Sur ce ter­rain dif­fi­ci­le­ment édi­fié, mer­veilleu­se­ment main­te­nu, entre­te­nu soi­gneu­se­ment — résul­tat de nos efforts mutuels — trois enfants se trans­forment en grandes per­sonnes avec tout l’es­pace vou­lu pour se mou­voir et se découvrir.

Les choses que je sais (et elles sont rares) je les par­tage avec eux. Les choses que j’i­gnore (et elles sont nom­breuses), je les avoue.

Lorsque, en der­nier res­sort, ils se join­dront au cor­tège du car­na­val qu’est la vie, ils ne seront pas ce que j’au­rais dési­ré être. Ils ne seront pas non plus mar­qués au sceau de mes théo­ries désuètes de la vie. J’es­père qu’en ce qui concerne mon rôle tout au moins, ils entre­ront dans la vie sans entraves et sans chaînes.

Mes enfants m’ont été prê­tés. Je les ai trai­tés avec la sen­si­bi­li­té et l’im­per­son­na­li­té dont on doit faire usage à l’é­gard d’ob­jets pré­cieux qui vous ont été confiés, mais, je le déclare solen­nel­le­ment, ils s’ap­par­tiennent, entiè­re­ment et com­plè­te­ment à eux-mêmes.

Les laisser à eux-mêmes.

Il est facile de par­quer des enfants, de les contrô­ler, de les mou­ler. C’est un sen­ti­ment repo­sant, agréable, puis­sant, mais je suis abso­lu­ment convain­cue que c’est agir cri­mi­nel­le­ment à leur égard.

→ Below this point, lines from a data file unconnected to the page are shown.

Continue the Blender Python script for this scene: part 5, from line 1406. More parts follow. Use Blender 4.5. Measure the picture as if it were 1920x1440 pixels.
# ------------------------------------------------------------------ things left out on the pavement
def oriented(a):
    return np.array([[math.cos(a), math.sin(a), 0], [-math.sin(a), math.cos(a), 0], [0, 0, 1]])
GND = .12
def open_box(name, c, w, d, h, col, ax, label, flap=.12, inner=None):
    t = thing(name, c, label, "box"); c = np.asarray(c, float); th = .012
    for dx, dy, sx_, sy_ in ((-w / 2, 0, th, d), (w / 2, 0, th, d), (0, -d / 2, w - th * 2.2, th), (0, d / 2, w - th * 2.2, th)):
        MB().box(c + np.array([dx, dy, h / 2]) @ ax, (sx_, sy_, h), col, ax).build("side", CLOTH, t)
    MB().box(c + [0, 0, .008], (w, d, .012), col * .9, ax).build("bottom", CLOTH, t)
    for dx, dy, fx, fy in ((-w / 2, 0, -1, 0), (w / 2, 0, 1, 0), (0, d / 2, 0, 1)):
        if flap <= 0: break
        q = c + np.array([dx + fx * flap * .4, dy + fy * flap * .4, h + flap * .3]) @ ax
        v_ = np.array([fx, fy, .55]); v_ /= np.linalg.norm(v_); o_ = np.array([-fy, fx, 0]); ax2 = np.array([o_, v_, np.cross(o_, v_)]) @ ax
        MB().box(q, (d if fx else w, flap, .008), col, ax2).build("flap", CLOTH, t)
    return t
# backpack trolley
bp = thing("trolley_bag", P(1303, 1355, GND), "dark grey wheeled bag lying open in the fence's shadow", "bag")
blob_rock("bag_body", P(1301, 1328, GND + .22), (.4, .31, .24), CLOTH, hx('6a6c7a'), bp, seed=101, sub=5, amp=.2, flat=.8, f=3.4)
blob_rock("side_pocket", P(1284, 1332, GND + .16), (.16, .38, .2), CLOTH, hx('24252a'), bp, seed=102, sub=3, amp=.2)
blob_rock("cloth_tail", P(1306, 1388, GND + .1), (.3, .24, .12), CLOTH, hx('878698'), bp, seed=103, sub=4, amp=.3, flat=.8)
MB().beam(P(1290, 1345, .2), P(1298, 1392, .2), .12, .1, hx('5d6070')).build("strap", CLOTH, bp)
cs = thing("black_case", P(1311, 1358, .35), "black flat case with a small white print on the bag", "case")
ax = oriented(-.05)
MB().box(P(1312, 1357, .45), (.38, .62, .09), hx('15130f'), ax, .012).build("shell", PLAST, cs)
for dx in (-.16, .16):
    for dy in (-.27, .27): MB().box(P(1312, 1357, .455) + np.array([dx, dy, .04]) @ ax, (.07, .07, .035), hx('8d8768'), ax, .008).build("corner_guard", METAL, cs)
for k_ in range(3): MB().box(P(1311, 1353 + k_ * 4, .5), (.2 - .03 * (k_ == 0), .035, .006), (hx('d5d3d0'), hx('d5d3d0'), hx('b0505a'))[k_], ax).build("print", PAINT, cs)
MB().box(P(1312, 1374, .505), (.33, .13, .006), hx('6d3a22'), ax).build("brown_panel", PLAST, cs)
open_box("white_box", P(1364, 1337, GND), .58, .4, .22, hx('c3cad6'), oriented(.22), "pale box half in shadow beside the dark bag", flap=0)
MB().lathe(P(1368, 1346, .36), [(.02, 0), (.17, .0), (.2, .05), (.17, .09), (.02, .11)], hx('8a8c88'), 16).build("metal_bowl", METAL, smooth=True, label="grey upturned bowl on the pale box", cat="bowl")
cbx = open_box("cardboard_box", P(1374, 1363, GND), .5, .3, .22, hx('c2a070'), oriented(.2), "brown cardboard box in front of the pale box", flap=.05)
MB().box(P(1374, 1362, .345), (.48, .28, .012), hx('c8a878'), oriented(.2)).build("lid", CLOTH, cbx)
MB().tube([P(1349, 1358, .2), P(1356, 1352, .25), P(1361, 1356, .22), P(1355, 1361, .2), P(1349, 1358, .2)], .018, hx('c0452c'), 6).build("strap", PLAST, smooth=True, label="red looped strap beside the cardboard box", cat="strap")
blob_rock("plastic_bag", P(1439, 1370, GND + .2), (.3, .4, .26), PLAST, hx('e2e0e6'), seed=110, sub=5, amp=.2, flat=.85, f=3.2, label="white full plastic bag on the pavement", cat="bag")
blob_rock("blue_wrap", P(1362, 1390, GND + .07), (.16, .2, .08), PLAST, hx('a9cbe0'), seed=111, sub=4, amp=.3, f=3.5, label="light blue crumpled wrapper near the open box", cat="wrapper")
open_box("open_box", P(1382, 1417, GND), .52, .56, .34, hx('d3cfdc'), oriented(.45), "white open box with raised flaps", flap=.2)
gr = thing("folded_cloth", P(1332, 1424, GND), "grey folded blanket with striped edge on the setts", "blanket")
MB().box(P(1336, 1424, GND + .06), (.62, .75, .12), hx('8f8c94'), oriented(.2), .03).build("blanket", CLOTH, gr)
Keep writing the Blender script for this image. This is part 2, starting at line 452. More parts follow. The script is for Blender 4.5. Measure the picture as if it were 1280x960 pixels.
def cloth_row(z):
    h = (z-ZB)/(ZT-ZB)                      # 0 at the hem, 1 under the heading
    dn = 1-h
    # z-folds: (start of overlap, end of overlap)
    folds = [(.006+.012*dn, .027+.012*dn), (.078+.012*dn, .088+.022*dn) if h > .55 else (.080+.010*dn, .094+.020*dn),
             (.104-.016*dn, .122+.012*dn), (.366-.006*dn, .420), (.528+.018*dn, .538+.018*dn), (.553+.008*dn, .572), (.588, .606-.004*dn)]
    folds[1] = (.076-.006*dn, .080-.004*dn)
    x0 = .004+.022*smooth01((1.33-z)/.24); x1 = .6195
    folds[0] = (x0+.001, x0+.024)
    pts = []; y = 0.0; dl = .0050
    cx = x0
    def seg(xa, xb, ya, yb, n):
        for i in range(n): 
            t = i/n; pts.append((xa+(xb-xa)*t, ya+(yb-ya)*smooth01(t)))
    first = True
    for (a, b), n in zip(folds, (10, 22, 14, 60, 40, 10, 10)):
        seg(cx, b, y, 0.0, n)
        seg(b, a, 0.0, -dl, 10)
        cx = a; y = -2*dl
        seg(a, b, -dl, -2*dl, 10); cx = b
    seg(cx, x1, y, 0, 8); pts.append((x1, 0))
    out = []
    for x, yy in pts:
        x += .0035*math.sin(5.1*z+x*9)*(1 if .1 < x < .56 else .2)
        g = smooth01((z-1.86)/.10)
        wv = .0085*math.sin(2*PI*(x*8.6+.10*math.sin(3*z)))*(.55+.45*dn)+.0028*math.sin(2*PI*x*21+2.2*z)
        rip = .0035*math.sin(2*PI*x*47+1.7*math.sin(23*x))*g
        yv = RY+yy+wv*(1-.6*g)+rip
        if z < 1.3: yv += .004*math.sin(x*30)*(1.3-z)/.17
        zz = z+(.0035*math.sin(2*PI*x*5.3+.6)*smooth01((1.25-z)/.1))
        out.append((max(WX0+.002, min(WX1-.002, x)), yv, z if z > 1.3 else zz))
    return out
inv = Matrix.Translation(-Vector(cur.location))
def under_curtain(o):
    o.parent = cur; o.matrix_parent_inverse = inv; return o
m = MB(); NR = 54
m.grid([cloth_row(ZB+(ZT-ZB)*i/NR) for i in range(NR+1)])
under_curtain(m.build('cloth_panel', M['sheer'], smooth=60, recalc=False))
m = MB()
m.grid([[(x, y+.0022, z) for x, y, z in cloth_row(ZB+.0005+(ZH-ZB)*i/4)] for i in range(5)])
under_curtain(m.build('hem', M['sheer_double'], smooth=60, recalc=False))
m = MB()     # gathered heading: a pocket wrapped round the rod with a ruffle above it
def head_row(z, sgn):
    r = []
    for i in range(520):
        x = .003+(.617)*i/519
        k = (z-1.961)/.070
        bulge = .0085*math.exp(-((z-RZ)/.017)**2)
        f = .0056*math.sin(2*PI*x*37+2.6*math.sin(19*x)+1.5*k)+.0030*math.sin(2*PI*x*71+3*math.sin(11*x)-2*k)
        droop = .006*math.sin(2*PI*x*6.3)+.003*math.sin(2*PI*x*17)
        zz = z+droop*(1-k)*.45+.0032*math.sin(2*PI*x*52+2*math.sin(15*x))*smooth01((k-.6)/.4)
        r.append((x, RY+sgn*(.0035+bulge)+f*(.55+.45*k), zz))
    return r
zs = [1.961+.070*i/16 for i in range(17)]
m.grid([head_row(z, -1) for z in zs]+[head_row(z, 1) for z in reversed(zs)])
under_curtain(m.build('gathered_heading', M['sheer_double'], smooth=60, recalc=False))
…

Lais­sez-les à eux-mêmes. Lais­sez-les évo­luer par eux-mêmes.

Je crois que tous les enfants ne sont que prê­tés. Consi­dé­rés avec un cou­rage men­tal véri­table, une loyau­té indi­vi­duelle sin­cère, une réelle humi­li­té, du res­pect et de la ten­dresse, ils magni­fie­ront la vie d’une façon insurpassable.

Mais lais­sez-les à eux-mêmes, de crainte de détruire des poten­tia­li­tés que vous n’êtes pas assez sages pour apercevoir.

Je connais des masses d’en­fants qu’on traite comme de petits mou­tons. Je m’ef­force de tou­jours trai­ter les miens comme le mou­ton sym­bo­lique du Cligne-musette : « lais­sez-les à eux-mêmes et d’eux-mêmes ils revien­dront au bercail ».